La mise en oeuvre du plan, est toujours en cours de structuration. Un coordinateur interministériel a été nommé plus de six mois après l'annonce de la stratégie. À nouveau, cela apparaît tardif, mais tous les plans sectoriels ne bénéficient pas toujours d'une telle coordination.
La stratégie se traduit dans le présent projet de loi de finances. Au sein de la MIRES, 17 millions d'euros sont affectés à son financement par le ministère de la recherche. Le Gouvernement estime à 302 millions d'euros les montants engagés sur ce plan en 2019. Néanmoins, il n'a pas été en mesure de nous fournir sa ventilation précise, ce qui tend à montrer que tout n'est pas encore prêt !
Il convient cependant de souligner que de nombreuses actions ont déjà été lancées en 2018, aussi bien en matière de recherche qu'en matière d'ouverture des données et de transformation de l'action publique.

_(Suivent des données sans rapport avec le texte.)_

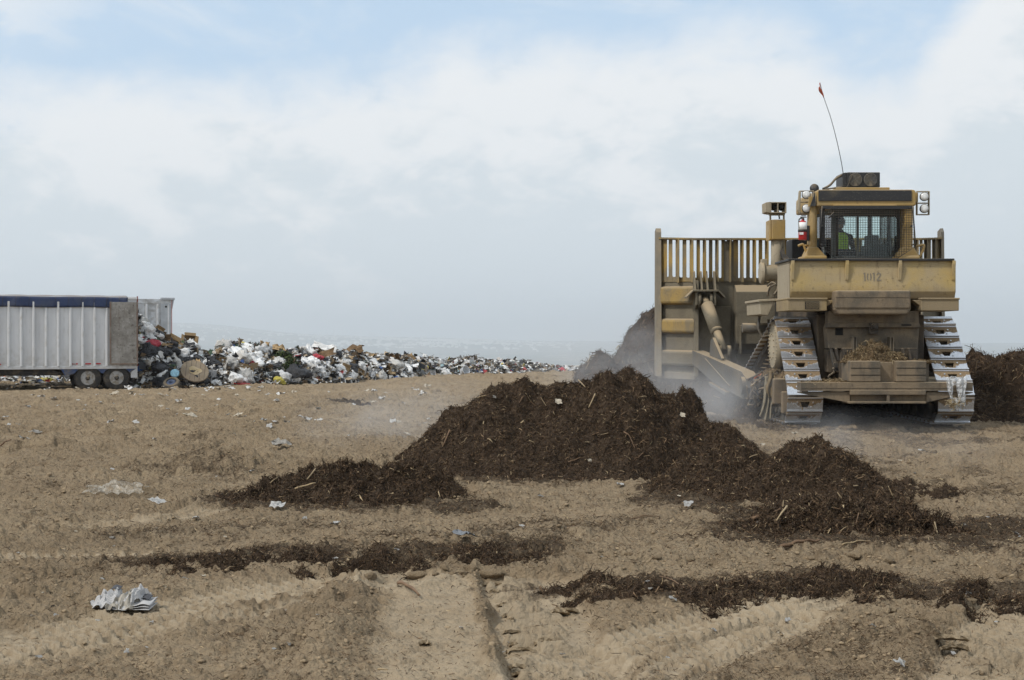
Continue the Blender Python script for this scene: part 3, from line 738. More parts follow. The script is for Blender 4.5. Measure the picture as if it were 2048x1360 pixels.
# loose mulch trodden into the dirt, and fine litter of twigs: nobody could count it
rng = np.random.default_rng(5)
N = 700000
aa_ = rng.uniform(R(-20.5), R(20.5), N); u = rng.uniform(0, 1, N); rad = 1/(1/5.2*(1-u)+1/30.0*u)
sx, sy = np.sin(aa_)*rad, np.cos(aa_)*rad
szz, sm_, sc_ = ground_fields(sx, sy)
keep = rng.uniform(0,1,N) < np.clip(sm_**1.3*.55+.034,0,1)*np.clip(1.1-sc_,.05,1)
sx, sy, szz = sx[keep], sy[keep], szz[keep]; n = len(sx)
Nn = np.tile([0,0,1.0],(n,1)); sV, sQ, sC = strands(np.stack([sx,sy,szz+.006],1), Nn, rng, (.015,.07), (.003,.007), .2, PAL, np.array([.12,.2,.22,.2,.13,.08,.05]))
kf = np.clip(np.tile(sy,6)/13.0,.5,1.15)[:,None]; ctr = np.tile(np.stack([sx,sy,szz+.004],1),(6,1)); sV = ctr+(sV-ctr)*kf; sC = sC*1.25
loose = link('mulch_litter', raw_mesh('mulch_litter', sV, quads=sQ, col=sC), MULCH); tag(loose, 'loose mulch fibres trodden into the dirt in strips and patches', kind='stuff')

# ------------------------------------------------------------------ clods
def clod_mesh(seed, e=.28, sub=2):
    bm = bmesh.new(); bmesh.ops.create_icosphere(bm, subdivisions=max(sub,1), radius=1)
    co = np.array([v.co for v in bm.verts]); d = 1+1.2*e*noise3(co*1.1+seed*7.7, seed)+.24*noise3(co*2.7+seed, seed+1)+.14*noise3(co*6+seed, seed+2)
    co = co*d[:,None]*np.array([1,.8,.62]); co[:,2] = np.maximum(co[:,2], -.45)
    F_ = np.array([[v.index for v in f.verts] for f in bm.faces]); bm.free(); return co, F_
t = NT('clod_dirt'); c = t.obj(); oi = t.n('ObjectInfo')
k1 = t.noise(c, 6, 5, .65); cc = t.mix(t.rng(k1,.35,.7), (.345,.263,.168), (.235,.172,.108))
CLOD = t.out(t.bsdf(cc, .95, 0.0, t.bump(t.noise(c, 9, 5, .7), .7, .08), .1))
protos = [clod_mesh(s, .3, 2) for s in range(6)]
rng = np.random.default_rng(15); vs, fs, off = [], [], 0
N = 60000; aa_ = rng.uniform(R(-20.5), R(20.5), N); u = rng.uniform(0,1,N); rad = 1/(1/5.6*(1-u)+1/26.0*u)
sx, sy = np.sin(aa_)*rad, np.cos(aa_)*rad
szz, sm_, sc_ = ground_fields(sx, sy); lum = fbm2(sx/1.6, sy/1.6, 3, 171)
pxx = 1024+F*sx/sy; pyy = HZ+F*(CH-szz)/sy
keep = (sm_ < .7)&(rng.uniform(0,1,N) < np.clip(.40+.7*lum,.10,1)*np.clip(1-1.6*sc_,.06,1))
band = np.exp(-((pyy-1125)/45)**2)*(pxx>1050)
keep |= (rng.uniform(0,1,N) < band*.8)&(sc_<.3)
p0 = [clod_mesh(s, .3, 2 if s < 0 else 1) for s in range(6)]+[clod_mesh(s, .3, 0) for s in range(6)]
for x, y, z in zip(sx[keep], sy[keep], szz[keep]):
    s = .004+.018*rng.uniform()**6*(1 if y < 14 else 1.6)+.0004*y
    co, f = p0[rng.integers(6)+(0 if s > .016 else 6)]; a = rng.uniform(0,6.28); ca, sa = math.cos(a), math.sin(a)
    q = co*s; q = np.stack([q[:,0]*ca-q[:,1]*sa, q[:,0]*sa+q[:,1]*ca, q[:,2]],1)*np.array([1,1,.75])+np.array([x,y,z-s*.05])
    vs.append(q); fs.append(f+off); off += len(q)
cl = link('soil_crumbs', raw_mesh('soil_crumbs', np.concatenate(vs), tris=np.concatenate(fs), smooth_=False), CLOD); tag(cl, 'small crumbs of tan soil scattered over the dirt', kind='stuff')
CM = []
for co, f in protos:
    CM.append(raw_mesh('dirt_clod', co, tris=f, smooth_=np.random.default_rng(len(CM)).uniform(0,1,len(f))<.5)); CM[-1].materials.append(CLOD)
def clod(px, py, wpx, k, sq=1.0, label=None, group='tan dirt clods along the pressed track edge'):
    p = G(px, py); s = wpx/2/F*p.y
    o = bpy.data.objects.new('dirt_clod', CM[k%6]); COL.objects.link(o); o.location = p+Vector((0,0,s*.12)); o.scale = (s, s*.9, s*sq); o.rotation_euler = (0,0,random.uniform(0,6.28))
    return tag(o, label or 'tan dirt clod in the row above the bar prints of the crawler track', 'dirt clod', group)
clod(838,1152,40,0,.9,'broad flat dirt clod at one end of the clod row against the mulch strip', None)
for j, q in enumerate([(890,1142,20),(905,1150,22),(925,1145,24),(945,1140,26),(962,1148,20),(985,1144,42),(1010,1142,18),(740,1155,30),(930,1155,14),(870,1150,14)]): clod(*q, j+1)
for j, q in enumerate([(1165,1108,36),(1200,1112,18),(1105,1106,14),(1290,1103,44),(1262,1110,20),(1313,1110,22),(1335,1085,20),(1095,1120,12),(1380,1120,26),(1420,1130,18),(1360,1132,16)]):
    clod(*q, j, .75, 'tan dirt clod in the lumpy band between the mulch heaps and the mulch strip', 'tan dirt clods in the lumpy band')
for j, q in enumerate([(1625,1118,22),(1560,1130,28),(1710,1118,34),(1775,1125,40),(1850,1118,44),(1900,1140,30),(1480,1100,24),(1440,1112,30),(2010,1150,26),(1960,1130,22)]):
    clod(*q, j+2, .75, 'tan dirt clod lying below the low spread mulch heap', 'tan dirt clods below the low heap')
for j, q in enumerate([(1850,1225,34),(1870,1245,40),(1910,1225,52),(1945,1205,30)]):
    clod(*q, j, .8, 'crumbling dirt lump pushed up beside the block tread print', 'dirt lumps beside the block tread print')
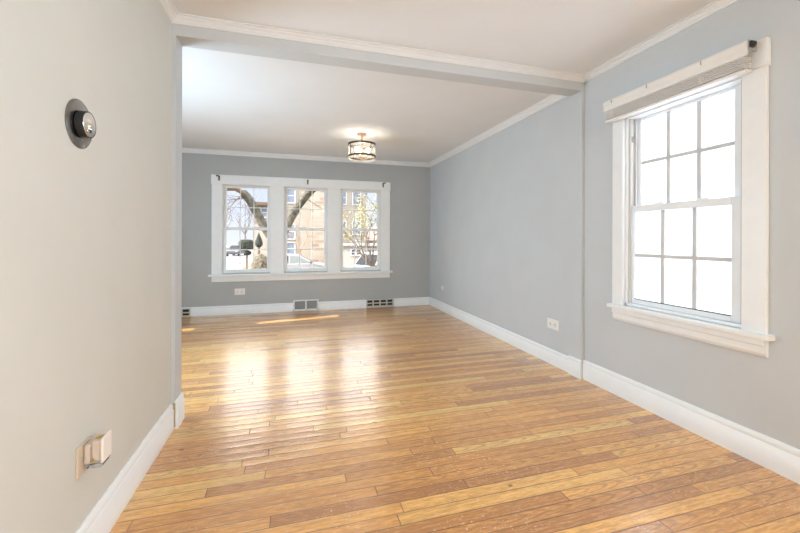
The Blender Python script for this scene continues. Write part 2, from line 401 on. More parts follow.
# ---- double hung sash, built flat: local a = along width, d = depth outwards, z up
def place(axis, a, d, z, plane):
    # axis 'Y': window in a wall facing -Y, a=X ; axis 'X': wall facing -X, a=Y
    return (a, plane+d, z) if axis == 'Y' else (plane+d, a, z)
def bx(mb, axis, plane, a0, a1, d0, d1, z0, z1):
    if axis == 'Y': mb.box(a0, a1, plane+d0, plane+d1, z0, z1)
    else: mb.box(plane+d0, plane+d1, a0, a1, z0, z1)
    return mb
def sash(root, name, axis, plane, a0, a1, z0, z1, ga0, ga1, gz0, gz1, d0, d1, glass, nx, nz, mun, mat_=TRIM, mm=None, bar=.016):
    f = MB(); P = lambda *r: bx(f, axis, plane, *r)
    P(a0, ga0, d0, d1, z0, z1); P(ga1, a1, d0, d1, z0, z1); P(ga0, ga1, d0, d1, z0, gz0); P(ga0, ga1, d0, d1, gz1, z1)
    so = f.build(name, mat_, root, bevel=.003)
    dm = (d0+d1)/2
    g = MB(); bx(g, axis, plane, ga0-.004, ga1+.004, dm-.002, dm+.002, gz0-.004, gz1+.004); g.build('glass_pane', glass, so)
    m = MB()
    for i in range(1, nx):
        c = ga0+(ga1-ga0)*i/nx; bx(m, axis, plane, c-bar/2, c+bar/2, dm-.011, dm-.0025, gz0, gz1)
    for i in range(1, nz):
        c = gz0+(gz1-gz0)*i/nz; bx(m, axis, plane, ga0, ga1, dm-.0105, dm-.003, c-bar/2, c+bar/2)
    m.build('muntin', mm or mat_, so)
    return so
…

En somme, si l'année 2018 a été consacrée à la mise en marche de l'écosystème public, l'année 2019 sera celle du déploiement de la stratégie au-delà de la sphère publique. Par exemple, le ministère de l'économie réfléchit, avec les filières, à la mise en place d'une stratégie économique de l'IA.Il ne faut plus perdre de temps. Nous avons été en retard sur la numérisation de nos entreprises. Nous ne devons pas prendre de retard sur l'IA. Il convient de ne pas sous-estimer le volet international et européen : pour renforcer sa force de frappe, la France doit s'appuyer sur des coopérations au niveau bilatéral, notamment avec l'Allemagne, le Japon, le Canada ou encore Israël. La définition d'un plan au niveau européen est également l'occasion d'améliorer l'impact de notre plan, à condition d'en saisir l'opportunité. Enfin, il conviendrait d'améliorer la consolidation de l'information relative à ce plan dans le cadre du prochain projet de loi de finances, tant les crédits sont aujourd'hui difficilement lisibles et éclatés.